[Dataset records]
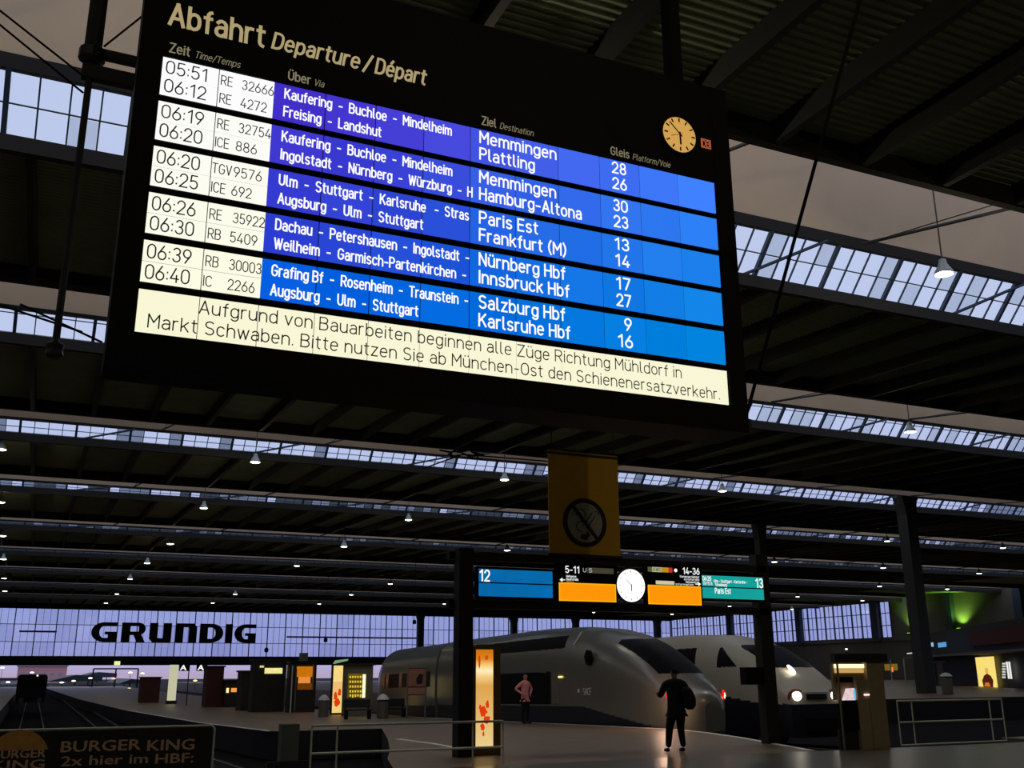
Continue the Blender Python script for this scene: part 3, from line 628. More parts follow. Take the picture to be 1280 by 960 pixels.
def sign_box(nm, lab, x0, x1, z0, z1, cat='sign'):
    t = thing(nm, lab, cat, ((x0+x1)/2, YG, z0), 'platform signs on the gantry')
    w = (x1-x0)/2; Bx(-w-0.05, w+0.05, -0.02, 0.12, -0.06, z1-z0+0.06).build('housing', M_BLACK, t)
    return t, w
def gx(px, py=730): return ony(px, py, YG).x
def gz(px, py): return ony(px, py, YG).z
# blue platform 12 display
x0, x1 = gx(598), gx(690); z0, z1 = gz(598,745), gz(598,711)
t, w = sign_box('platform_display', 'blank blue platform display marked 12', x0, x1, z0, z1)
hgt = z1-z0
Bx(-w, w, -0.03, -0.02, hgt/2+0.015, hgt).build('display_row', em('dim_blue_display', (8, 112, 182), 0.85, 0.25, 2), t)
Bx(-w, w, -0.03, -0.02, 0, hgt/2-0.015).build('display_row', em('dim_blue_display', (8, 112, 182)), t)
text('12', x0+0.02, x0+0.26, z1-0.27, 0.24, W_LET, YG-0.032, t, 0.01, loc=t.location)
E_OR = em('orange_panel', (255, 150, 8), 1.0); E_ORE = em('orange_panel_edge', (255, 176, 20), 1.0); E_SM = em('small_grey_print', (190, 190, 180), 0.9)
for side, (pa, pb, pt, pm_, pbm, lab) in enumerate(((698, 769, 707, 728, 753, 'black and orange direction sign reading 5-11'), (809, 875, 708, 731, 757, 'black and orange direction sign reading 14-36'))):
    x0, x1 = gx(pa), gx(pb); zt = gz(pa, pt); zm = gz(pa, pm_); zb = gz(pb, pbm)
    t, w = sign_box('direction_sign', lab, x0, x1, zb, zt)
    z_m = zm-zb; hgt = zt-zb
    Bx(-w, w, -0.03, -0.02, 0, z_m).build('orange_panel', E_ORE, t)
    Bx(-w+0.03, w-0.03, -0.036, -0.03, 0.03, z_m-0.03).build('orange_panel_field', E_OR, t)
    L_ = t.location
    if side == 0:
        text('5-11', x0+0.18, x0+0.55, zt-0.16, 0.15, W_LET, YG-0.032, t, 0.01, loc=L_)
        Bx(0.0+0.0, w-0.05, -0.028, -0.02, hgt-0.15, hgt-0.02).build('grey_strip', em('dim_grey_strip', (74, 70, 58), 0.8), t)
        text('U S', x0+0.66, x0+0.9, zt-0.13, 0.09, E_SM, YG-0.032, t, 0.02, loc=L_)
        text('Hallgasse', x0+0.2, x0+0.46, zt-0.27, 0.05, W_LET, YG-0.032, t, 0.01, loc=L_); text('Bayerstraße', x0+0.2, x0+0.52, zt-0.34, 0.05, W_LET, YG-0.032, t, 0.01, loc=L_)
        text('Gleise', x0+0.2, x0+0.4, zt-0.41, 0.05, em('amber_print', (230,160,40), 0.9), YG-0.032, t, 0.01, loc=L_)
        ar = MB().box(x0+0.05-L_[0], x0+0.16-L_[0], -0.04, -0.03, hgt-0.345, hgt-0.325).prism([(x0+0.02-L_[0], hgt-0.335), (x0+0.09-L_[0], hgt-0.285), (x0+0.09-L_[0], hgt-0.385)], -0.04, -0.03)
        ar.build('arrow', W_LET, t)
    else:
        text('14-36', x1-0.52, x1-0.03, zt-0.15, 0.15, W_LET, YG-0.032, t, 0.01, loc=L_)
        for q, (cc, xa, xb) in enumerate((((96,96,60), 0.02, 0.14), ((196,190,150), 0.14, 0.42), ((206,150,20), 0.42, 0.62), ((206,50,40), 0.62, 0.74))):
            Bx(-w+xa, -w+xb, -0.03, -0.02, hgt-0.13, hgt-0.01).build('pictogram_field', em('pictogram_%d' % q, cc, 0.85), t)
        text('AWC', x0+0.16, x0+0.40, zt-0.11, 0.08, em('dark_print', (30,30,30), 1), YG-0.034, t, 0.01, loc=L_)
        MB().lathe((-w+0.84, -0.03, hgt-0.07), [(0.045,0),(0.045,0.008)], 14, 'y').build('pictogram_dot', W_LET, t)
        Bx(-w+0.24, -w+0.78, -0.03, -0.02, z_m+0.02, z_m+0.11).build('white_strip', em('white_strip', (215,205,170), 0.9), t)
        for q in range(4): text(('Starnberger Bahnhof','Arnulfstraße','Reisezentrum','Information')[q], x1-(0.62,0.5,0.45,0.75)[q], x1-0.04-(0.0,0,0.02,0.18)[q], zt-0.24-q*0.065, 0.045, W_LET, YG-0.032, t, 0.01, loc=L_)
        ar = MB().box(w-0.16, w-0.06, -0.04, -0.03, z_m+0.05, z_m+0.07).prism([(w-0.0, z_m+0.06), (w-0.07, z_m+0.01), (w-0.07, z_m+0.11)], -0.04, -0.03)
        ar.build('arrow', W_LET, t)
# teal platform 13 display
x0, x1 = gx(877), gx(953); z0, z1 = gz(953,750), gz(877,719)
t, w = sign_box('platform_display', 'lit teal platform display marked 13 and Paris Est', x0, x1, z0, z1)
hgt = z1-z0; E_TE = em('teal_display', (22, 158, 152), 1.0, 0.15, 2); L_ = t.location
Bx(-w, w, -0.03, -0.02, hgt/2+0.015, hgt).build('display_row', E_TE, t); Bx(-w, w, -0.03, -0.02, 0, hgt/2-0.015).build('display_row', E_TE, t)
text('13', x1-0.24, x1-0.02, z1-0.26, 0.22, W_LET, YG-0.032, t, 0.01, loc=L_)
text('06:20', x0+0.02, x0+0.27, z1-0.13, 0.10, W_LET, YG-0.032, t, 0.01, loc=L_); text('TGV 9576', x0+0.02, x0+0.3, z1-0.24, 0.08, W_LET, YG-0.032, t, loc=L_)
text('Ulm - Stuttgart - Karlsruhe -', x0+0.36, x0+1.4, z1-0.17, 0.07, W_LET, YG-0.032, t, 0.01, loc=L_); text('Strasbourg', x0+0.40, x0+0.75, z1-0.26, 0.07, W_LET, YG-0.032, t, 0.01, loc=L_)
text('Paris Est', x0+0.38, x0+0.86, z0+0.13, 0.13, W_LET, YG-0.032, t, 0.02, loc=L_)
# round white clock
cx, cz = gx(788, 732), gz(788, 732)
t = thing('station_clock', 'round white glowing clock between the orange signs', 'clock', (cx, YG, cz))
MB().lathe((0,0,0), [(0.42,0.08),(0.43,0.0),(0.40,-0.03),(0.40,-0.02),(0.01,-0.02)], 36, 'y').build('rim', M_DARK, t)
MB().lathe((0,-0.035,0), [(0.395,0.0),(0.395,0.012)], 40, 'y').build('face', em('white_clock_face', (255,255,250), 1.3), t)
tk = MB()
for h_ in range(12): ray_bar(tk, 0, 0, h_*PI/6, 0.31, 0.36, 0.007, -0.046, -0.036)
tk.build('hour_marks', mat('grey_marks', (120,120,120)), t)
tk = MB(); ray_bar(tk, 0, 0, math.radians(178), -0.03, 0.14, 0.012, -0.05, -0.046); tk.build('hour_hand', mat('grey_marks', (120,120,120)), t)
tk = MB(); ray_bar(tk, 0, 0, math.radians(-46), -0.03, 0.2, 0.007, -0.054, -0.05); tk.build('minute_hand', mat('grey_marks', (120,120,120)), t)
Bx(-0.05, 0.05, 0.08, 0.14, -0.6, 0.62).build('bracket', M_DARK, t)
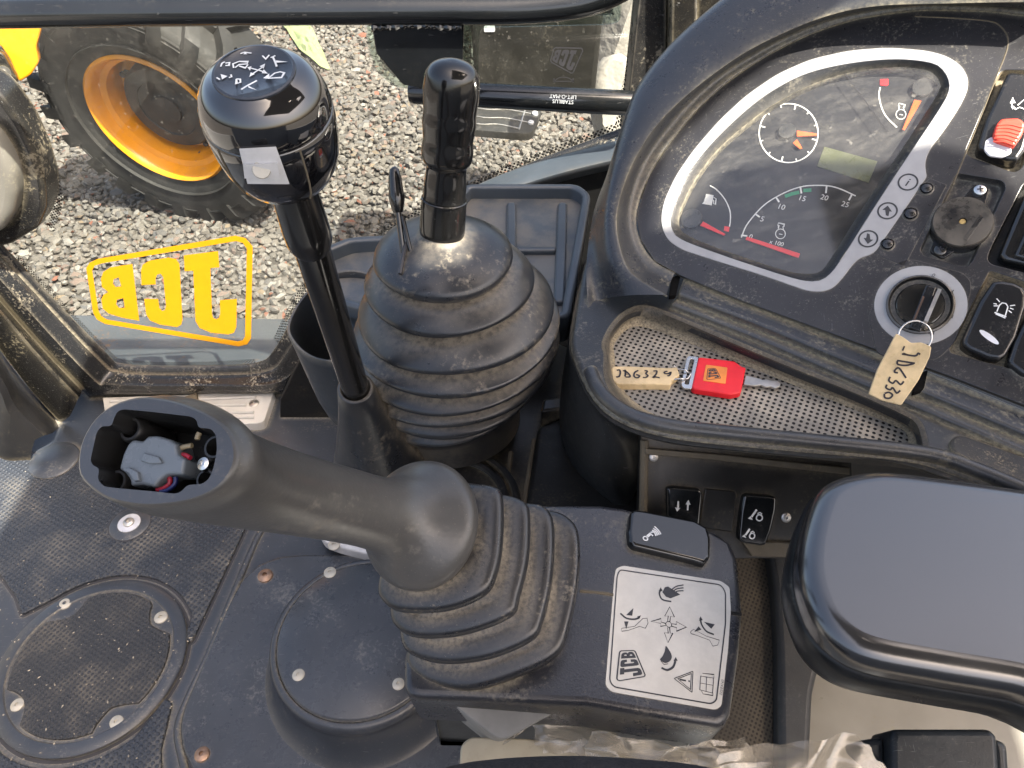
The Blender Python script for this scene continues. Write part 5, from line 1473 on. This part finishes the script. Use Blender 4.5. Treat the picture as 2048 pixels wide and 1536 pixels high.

• [GOAL]: Transcribe every entry word for word, but omit the pictures.

• [SOLUTION TO THIS TASK]:
Continue the Blender Python script for this scene: part 3, from line 628. More parts follow. Take the picture to be 1280 by 960 pixels.
def sign_box(nm, lab, x0, x1, z0, z1, cat='sign'):
    t = thing(nm, lab, cat, ((x0+x1)/2, YG, z0), 'platform signs on the gantry')
    w = (x1-x0)/2; Bx(-w-0.05, w+0.05, -0.02, 0.12, -0.06, z1-z0+0.06).build('housing', M_BLACK, t)
    return t, w
def gx(px, py=730): return ony(px, py, YG).x
def gz(px, py): return ony(px, py, YG).z
# blue platform 12 display
x0, x1 = gx(598), gx(690); z0, z1 = gz(598,745), gz(598,711)
t, w = sign_box('platform_display', 'blank blue platform display marked 12', x0, x1, z0, z1)
hgt = z1-z0
Bx(-w, w, -0.03, -0.02, hgt/2+0.015, hgt).build('display_row', em('dim_blue_display', (8, 112, 182), 0.85, 0.25, 2), t)
Bx(-w, w, -0.03, -0.02, 0, hgt/2-0.015).build('display_row', em('dim_blue_display', (8, 112, 182)), t)
text('12', x0+0.02, x0+0.26, z1-0.27, 0.24, W_LET, YG-0.032, t, 0.01, loc=t.location)
E_OR = em('orange_panel', (255, 150, 8), 1.0); E_ORE = em('orange_panel_edge', (255, 176, 20), 1.0); E_SM = em('small_grey_print', (190, 190, 180), 0.9)
for side, (pa, pb, pt, pm_, pbm, lab) in enumerate(((698, 769, 707, 728, 753, 'black and orange direction sign reading 5-11'), (809, 875, 708, 731, 757, 'black and orange direction sign reading 14-36'))):
    x0, x1 = gx(pa), gx(pb); zt = gz(pa, pt); zm = gz(pa, pm_); zb = gz(pb, pbm)
    t, w = sign_box('direction_sign', lab, x0, x1, zb, zt)
    z_m = zm-zb; hgt = zt-zb
    Bx(-w, w, -0.03, -0.02, 0, z_m).build('orange_panel', E_ORE, t)
    Bx(-w+0.03, w-0.03, -0.036, -0.03, 0.03, z_m-0.03).build('orange_panel_field', E_OR, t)
    L_ = t.location
    if side == 0:
        text('5-11', x0+0.18, x0+0.55, zt-0.16, 0.15, W_LET, YG-0.032, t, 0.01, loc=L_)
        Bx(0.0+0.0, w-0.05, -0.028, -0.02, hgt-0.15, hgt-0.02).build('grey_strip', em('dim_grey_strip', (74, 70, 58), 0.8), t)
        text('U S', x0+0.66, x0+0.9, zt-0.13, 0.09, E_SM, YG-0.032, t, 0.02, loc=L_)
        text('Hallgasse', x0+0.2, x0+0.46, zt-0.27, 0.05, W_LET, YG-0.032, t, 0.01, loc=L_); text('Bayerstraße', x0+0.2, x0+0.52, zt-0.34, 0.05, W_LET, YG-0.032, t, 0.01, loc=L_)
        text('Gleise', x0+0.2, x0+0.4, zt-0.41, 0.05, em('amber_print', (230,160,40), 0.9), YG-0.032, t, 0.01, loc=L_)
        ar = MB().box(x0+0.05-L_[0], x0+0.16-L_[0], -0.04, -0.03, hgt-0.345, hgt-0.325).prism([(x0+0.02-L_[0], hgt-0.335), (x0+0.09-L_[0], hgt-0.285), (x0+0.09-L_[0], hgt-0.385)], -0.04, -0.03)
        ar.build('arrow', W_LET, t)
    else:
        text('14-36', x1-0.52, x1-0.03, zt-0.15, 0.15, W_LET, YG-0.032, t, 0.01, loc=L_)
        for q, (cc, xa, xb) in enumerate((((96,96,60), 0.02, 0.14), ((196,190,150), 0.14, 0.42), ((206,150,20), 0.42, 0.62), ((206,50,40), 0.62, 0.74))):
            Bx(-w+xa, -w+xb, -0.03, -0.02, hgt-0.13, hgt-0.01).build('pictogram_field', em('pictogram_%d' % q, cc, 0.85), t)
        text('AWC', x0+0.16, x0+0.40, zt-0.11, 0.08, em('dark_print', (30,30,30), 1), YG-0.034, t, 0.01, loc=L_)
        MB().lathe((-w+0.84, -0.03, hgt-0.07), [(0.045,0),(0.045,0.008)], 14, 'y').build('pictogram_dot', W_LET, t)
        Bx(-w+0.24, -w+0.78, -0.03, -0.02, z_m+0.02, z_m+0.11).build('white_strip', em('white_strip', (215,205,170), 0.9), t)
        for q in range(4): text(('Starnberger Bahnhof','Arnulfstraße','Reisezentrum','Information')[q], x1-(0.62,0.5,0.45,0.75)[q], x1-0.04-(0.0,0,0.02,0.18)[q], zt-0.24-q*0.065, 0.045, W_LET, YG-0.032, t, 0.01, loc=L_)
        ar = MB().box(w-0.16, w-0.06, -0.04, -0.03, z_m+0.05, z_m+0.07).prism([(w-0.0, z_m+0.06), (w-0.07, z_m+0.01), (w-0.07, z_m+0.11)], -0.04, -0.03)
        ar.build('arrow', W_LET, t)
# teal platform 13 display
x0, x1 = gx(877), gx(953); z0, z1 = gz(953,750), gz(877,719)
t, w = sign_box('platform_display', 'lit teal platform display marked 13 and Paris Est', x0, x1, z0, z1)
hgt = z1-z0; E_TE = em('teal_display', (22, 158, 152), 1.0, 0.15, 2); L_ = t.location
Bx(-w, w, -0.03, -0.02, hgt/2+0.015, hgt).build('display_row', E_TE, t); Bx(-w, w, -0.03, -0.02, 0, hgt/2-0.015).build('display_row', E_TE, t)
text('13', x1-0.24, x1-0.02, z1-0.26, 0.22, W_LET, YG-0.032, t, 0.01, loc=L_)
text('06:20', x0+0.02, x0+0.27, z1-0.13, 0.10, W_LET, YG-0.032, t, 0.01, loc=L_); text('TGV 9576', x0+0.02, x0+0.3, z1-0.24, 0.08, W_LET, YG-0.032, t, loc=L_)
text('Ulm - Stuttgart - Karlsruhe -', x0+0.36, x0+1.4, z1-0.17, 0.07, W_LET, YG-0.032, t, 0.01, loc=L_); text('Strasbourg', x0+0.40, x0+0.75, z1-0.26, 0.07, W_LET, YG-0.032, t, 0.01, loc=L_)
text('Paris Est', x0+0.38, x0+0.86, z0+0.13, 0.13, W_LET, YG-0.032, t, 0.02, loc=L_)
# round white clock
cx, cz = gx(788, 732), gz(788, 732)
t = thing('station_clock', 'round white glowing clock between the orange signs', 'clock', (cx, YG, cz))
MB().lathe((0,0,0), [(0.42,0.08),(0.43,0.0),(0.40,-0.03),(0.40,-0.02),(0.01,-0.02)], 36, 'y').build('rim', M_DARK, t)
MB().lathe((0,-0.035,0), [(0.395,0.0),(0.395,0.012)], 40, 'y').build('face', em('white_clock_face', (255,255,250), 1.3), t)
tk = MB()
for h_ in range(12): ray_bar(tk, 0, 0, h_*PI/6, 0.31, 0.36, 0.007, -0.046, -0.036)
tk.build('hour_marks', mat('grey_marks', (120,120,120)), t)
tk = MB(); ray_bar(tk, 0, 0, math.radians(178), -0.03, 0.14, 0.012, -0.05, -0.046); tk.build('hour_hand', mat('grey_marks', (120,120,120)), t)
tk = MB(); ray_bar(tk, 0, 0, math.radians(-46), -0.03, 0.2, 0.007, -0.054, -0.05); tk.build('minute_hand', mat('grey_marks', (120,120,120)), t)
Bx(-0.05, 0.05, 0.08, 0.14, -0.6, 0.62).build('bracket', M_DARK, t)
The Blender Python script for this scene continues. Write part 5, from line 1473 on. This part finishes the script. Use Blender 4.5. Treat the picture as 2048 pixels wide and 1536 pixels high.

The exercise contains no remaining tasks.